As Hoya fans all over campus are throwing away their brackets, using them as placemats or emergency toilet paper, they can take solace in one fact: their Georgetown Hoyas are in the Sweet Sixteen. Who cares if Wichita State is single handedly costing you your plane ticket home for Easter weekend? So what if you didn’t have Bradley making the third round of the tournament for the first time since 1955?
All we have been able to decipher amidst the madness this year is that Facebook’s bracket point system is ridiculous, and that the Hoyas are back in regional semi-final for the first time in five years.
The last time the Hoyas were in the Sweet Sixteen they rode the appropriately named Mike Sweetney and Ruben Boumjte Boumjte to post-season prowess. On campus, Jack DeGeoia had just been named Georgetown’s first lay-person president the month before. And current Georgetown seniors were listening to the British pop band S Club 7 while planning their college visits as high school juniors. Five years is a long time.
Freshmen on the hilltop, who might think the basketball team’s success was no coincidence upon their arrival, are lucky. Seniors (unless they’re on the five or six year plan) have waited their entire college careers to taste the type of sweet success earned by John Thompson III and his boys.
They’ve been waiting for the emergence of the next great Georgetown seven-foot center and the second coming of coaching legend John Thompson Jr. But, now that everything seems to be falling into place, there’s still no talk among analysts like Jay Bilas, Andy Katz, and all the rest about the Hoyas’ chances. Seniors, along with Joe and Jane Hoyas everywhere, have been waiting for the kind of nation-wide attention and excitement that another Sweet Sixteen berth should carry.

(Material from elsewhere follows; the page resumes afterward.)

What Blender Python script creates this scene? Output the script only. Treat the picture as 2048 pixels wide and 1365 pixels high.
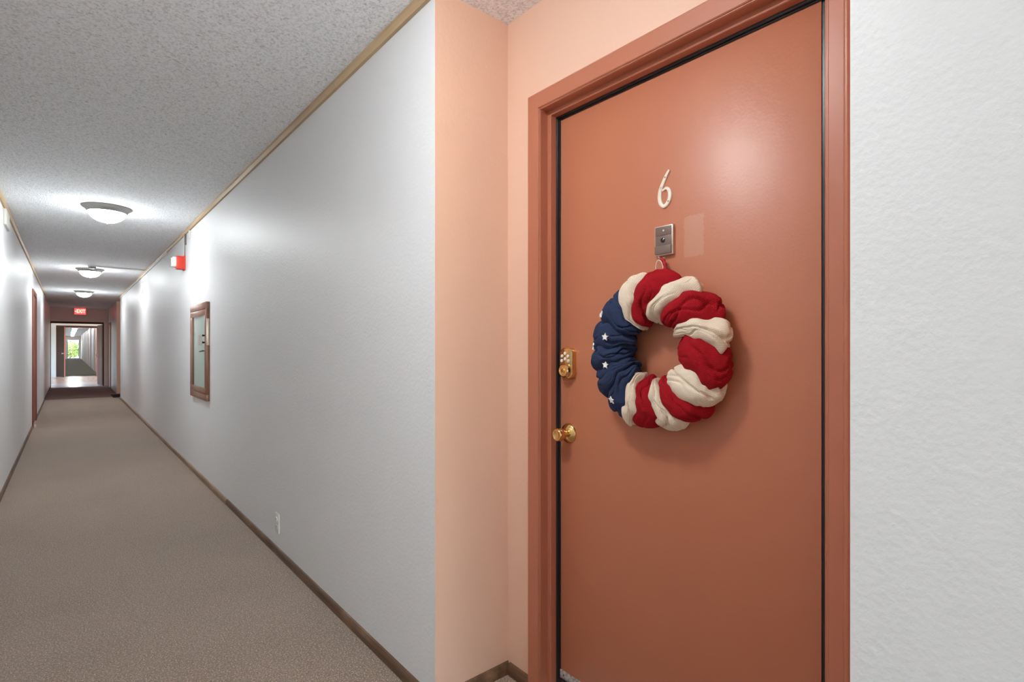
import bpy, bmesh, math, random
from mathutils import Vector, Matrix, noise
random.seed(4)
for o in list(bpy.data.objects): bpy.data.objects.remove(o)
scene = bpy.context.scene
COL = scene.collection
PI = math.pi

# ------------------------------------------------------------------ camera
EYE = 1.36
cam = bpy.data.cameras.new('camera')
cam.sensor_width = 36.0
cam.lens = 1051.3 / 2048 * 36
cam.shift_y = 12.5 / 2048
cam.clip_start = 0.02
cam.clip_end = 400
cam_o = bpy.data.objects.new('camera', cam)
cam_o.location = (0, 0, EYE)
cam_o.rotation_euler = (PI / 2, 0, -math.radians(40.155))
COL.objects.link(cam_o)
scene.camera = cam_o

# ------------------------------------------------------------------ world, sun, exposure
world = bpy.data.worlds.new('sky'); scene.world = world
world.use_nodes = True
wn = world.node_tree
sky = wn.nodes.new('ShaderNodeTexSky')
sky.sky_type = 'NISHITA'; sky.sun_disc = False
sky.sun_elevation = math.radians(48); sky.sun_rotation = math.radians(150)
bg = wn.nodes['Background']; bg.inputs['Strength'].default_value = 1.3
wn.links.new(sky.outputs['Color'], bg.inputs['Color'])
sun = bpy.data.lights.new('sun', 'SUN'); sun.energy = 7.0; sun.angle = 0.01; sun.color = (1, .95, .86)
sun_o = bpy.data.objects.new('sun', sun); sun_o.rotation_euler = (math.radians(42), 0, math.radians(30)); sun_o.location = (0, 85, 12)
COL.objects.link(sun_o)
for (px_, py_, pz_, sx_, sy_, rot_) in ((.29, -4.78, 1.25, 1.45, 2.5, (PI / 2, 0, 0)),):  # sampling portal for daylight through the unseen door added behind the camera
    pl_ = bpy.data.lights.new('fill_door_portal', 'AREA'); pl_.shape = 'RECTANGLE'; pl_.size = sx_; pl_.size_y = sy_; pl_.cycles.is_portal = True
    po_ = bpy.data.objects.new('fill_door_portal', pl_); po_.location = (px_, py_, pz_); po_.rotation_euler = rot_; COL.objects.link(po_)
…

Hoya nation has been listening about the resurgence of the old dynasty and heard nothing but silence. The Hoyas have continued their 1980s-themed party of success ever since toppling the all-mighty Blue Devils. They’re just one win away from having a chance at a rematch of the 1985 championship against Ed Pinckney’s Villanova Wildcats, and two wins away from quenching the hilltop’s thirst for a Final Four appearence.
Yet, turn to ESPN and you’ll hear nothing about it. You’ll be bombarded with stats of Coach K’s tournament winning percentage, or goofy inside looks at George Mason’s camera-phobic club.
Search all you want, but no one wants to give the new-look, back-door-cutting, long-armed and defensive-minded Hoyas a chance come tomorrow night.
Florida’s baby Gators will be the point of focus because of the way they easily shredded their first two opponents. And I’m sure that’s just the way the Hoyas like it. Because even though the seniors and the rest of Hoya nation would like to hear their team talked up by Dicky V until he’s blue in the face, why give the Gators further motivation come tip-off?
The Hoyas shouldn’t want anything more than to be overlooked. For a squad focused on returning a winning tradition and a spot in the Elite Eight, the silence is golden.